COMUNICAÇÃO
“Vocês são a esperança do preso”, diz autor e ex-presidiário a defensores em formação
Com biografia de sobrevivência e superação, Luiz Mendes toma o próprio exemplo para defender caminhos para ressocialização dos presos
Antes de conhecer sobre sua vida, quem o escuta não pode imaginar a trajetória de sobrevivência e superação pela qual ele já passou. Hoje escritor e professor, Luiz Mendes viveu quase 32 anos cumprindo pena na prisão.
Na tarde desta segunda-feira, 23, ele esteve na Escola Superior da Defensoria Pública do Estado da Bahia contando um pouco de sua história para os defensores públicos em curso de formação, além de servidores e estagiários.
“Acredito e defendo a ideia de que é possível a recuperação do presidiário. Sou a prova viva. Estou há quinze anos aqui fora e fui bandido mesmo. Pratiquei uma série de assaltos, latrocínio, dois homicídios na cadeia, entende? Mas, de dentro da cadeia e autodidata, fui também o primeiro colocado geral no vestibular da PUC-SP em 1982”, disse Luiz.
Inquieto e vítima de um pai que constantemente o agredia, Luiz contou que abandonou sua casa aos 11 anos para perambular nas ruas de São Paulo onde ainda adolescente passou a se envolver com a prática de crimes. Com pouco mais de 18 anos, foi preso após uma troca de tiros que acabou com um policial ferido. Relatou que sofreu sessões de tortura da polícia antes de seguir para o presídio. Lá, em legítima defesa, acabou matando outro presidiário e passando por diversas situações de violência. Praticamente analfabeto, foi incentivado a ler por um colega de cárcere que lhe contava histórias como as de “Os Miseráveis” do escritor francês Victor Hugo.
“Quando comecei a ler, depois de 5 minutos já estava com dor nos olhos, depois de 10 minutos me dava dor de cabeça, meia hora era dor no corpo todo. Mas com o tempo, passei a ler de 10 a 12h por dia. Eu só queria fazer aquilo, entender tudo. Li os mais diversos clássicos da literatura. Filosofia então, li dos pré-socráticos até os de hoje em dia. Gosto de Sartre e Simone Beauvoir, me reconheço como um existencialista”, comentou.

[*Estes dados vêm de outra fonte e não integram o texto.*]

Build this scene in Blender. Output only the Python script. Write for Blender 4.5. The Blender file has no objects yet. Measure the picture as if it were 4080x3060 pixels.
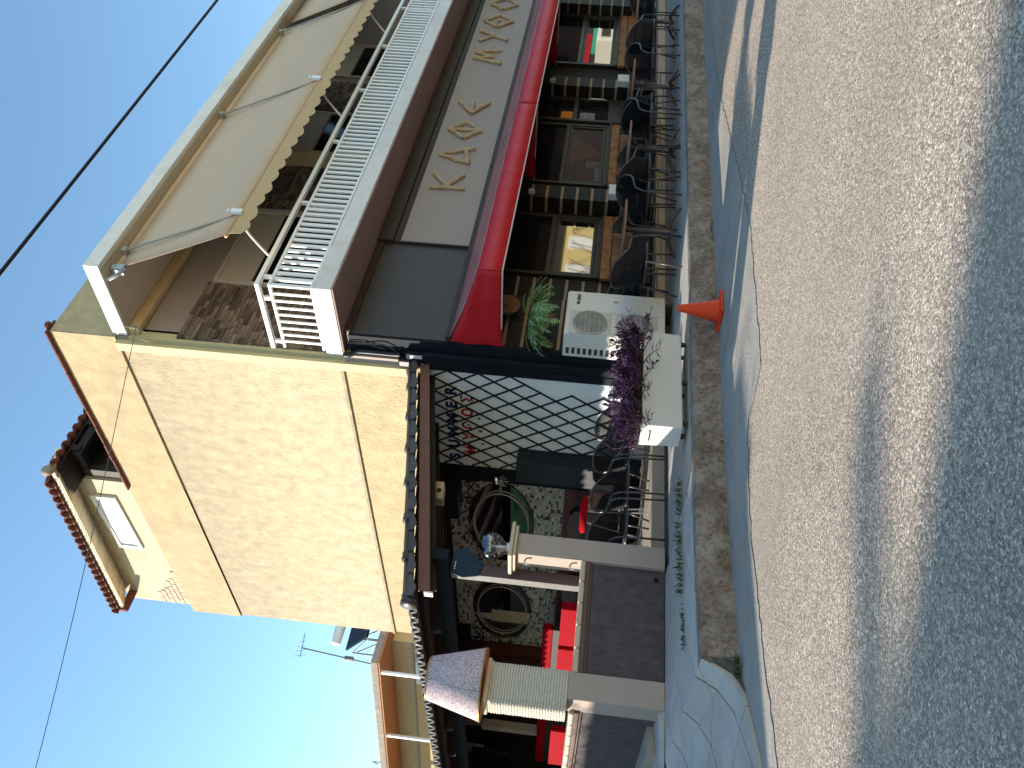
import bpy, math, random
from mathutils import Vector, Matrix
random.seed(7)
R = math.radians
PI = math.pi
sc = bpy.context.scene
col = sc.collection

# ------------------------------------------------------------------ camera
cam_d = bpy.data.cameras.new('camera')
cam_d.sensor_fit = 'HORIZONTAL'; cam_d.sensor_width = 36.0; cam_d.lens = 30.14
cam_d.clip_start = 0.05; cam_d.clip_end = 3000
cam = bpy.data.objects.new('camera', cam_d); col.objects.link(cam)
rx = Vector((0.7151, -0.6935, 0.0907)); up = Vector((-0.1230, 0.0029, 0.9924)); fw = Vector((0.6881, 0.7205, 0.0832))
# the phone was held on its side: picture-right is scene-down, picture-up is scene-right
bx, by, bz = -up, rx, -fw
m = Matrix(((bx.x, by.x, bz.x, 0), (bx.y, by.y, bz.y, 0), (bx.z, by.z, bz.z, 1.05), (0, 0, 0, 1)))
cam.matrix_world = m
sc.camera = cam

# ------------------------------------------------------------------ light
SUN_EL = 18.2
sun_dir = Vector((-0.63, 0.777, 0)).normalized() * math.cos(R(SUN_EL)); sun_dir.z = math.sin(R(SUN_EL))
w = bpy.data.worlds.new('World'); sc.world = w; w.use_nodes = True
nt = w.node_tree; bg = nt.nodes['Background']
sky = nt.nodes.new('ShaderNodeTexSky'); sky.sky_type = 'NISHITA'; sky.sun_disc = False
sky.sun_elevation = R(SUN_EL); sky.sun_rotation = math.atan2(sun_dir.x, sun_dir.y)
sky.air_density = 0.85; sky.dust_density = 0.0; sky.ozone_density = 1.5
tint = nt.nodes.new('ShaderNodeMix'); tint.data_type = 'RGBA'; tint.blend_type = 'MULTIPLY'; tint.inputs['Factor'].default_value = 1
tint.inputs['B'].default_value = (.88, .985, .93, 1)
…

Hoje autor de diversos livros, entre os quais “Memórias de um sobrevivente” e “Confissões de um homem livre”, Luiz colabora como colunista de periódicos como a revista Trip e outros veículos de mídia. Para os defensores, ele dirigiu uma mensagem particular.
“Quero realmente dizer isto para vocês. Vocês são a esperança do preso. Ele vê em vocês um caminho para a liberdade. O preso é um infeliz, alguém que não teve chance de ser útil para a sociedade como vocês tem. Ele vive acorrentado à lógica da sobrevivência crua, por isso pensa que precisa enganar. Mas o preso adora quem age com ele com educação, quem o respeita, quem não mente para ele, quem não o olha com preconceito e não o toma como uma pessoa inferior e burra”, assinalou Mendes.
Para o defensor público Wellington Lisboa Ribeiro, a narrativa de Luiz ajuda na importante tarefa de conhecer e escutar o ponto de vista do preso e aponta para a necessidade de enfrentar as desigualdades de acesso às oportunidades que são produtoras de um sistema carcerário insensível.
“A gente trabalha com a dogmática e, se ter a vivência diária da questão, não se conhece como é a visão dos presos com relação a nós defensores, com relação ao Estado, que é a partir de onde podemos contribuir para ajudar na, entre aspas, ressocialização. As desigualdades nas oportunidades de educação, de saúde, da própria atenção e criação da família, que persistem na nossa sociedade, vai desaguando no sistema carcerário quase como uma política habitacional para pobres. O sistema carcerário vai reproduzir isto e também seguir tratando estas pessoas como apenas mais uma”, considerou Lisboa.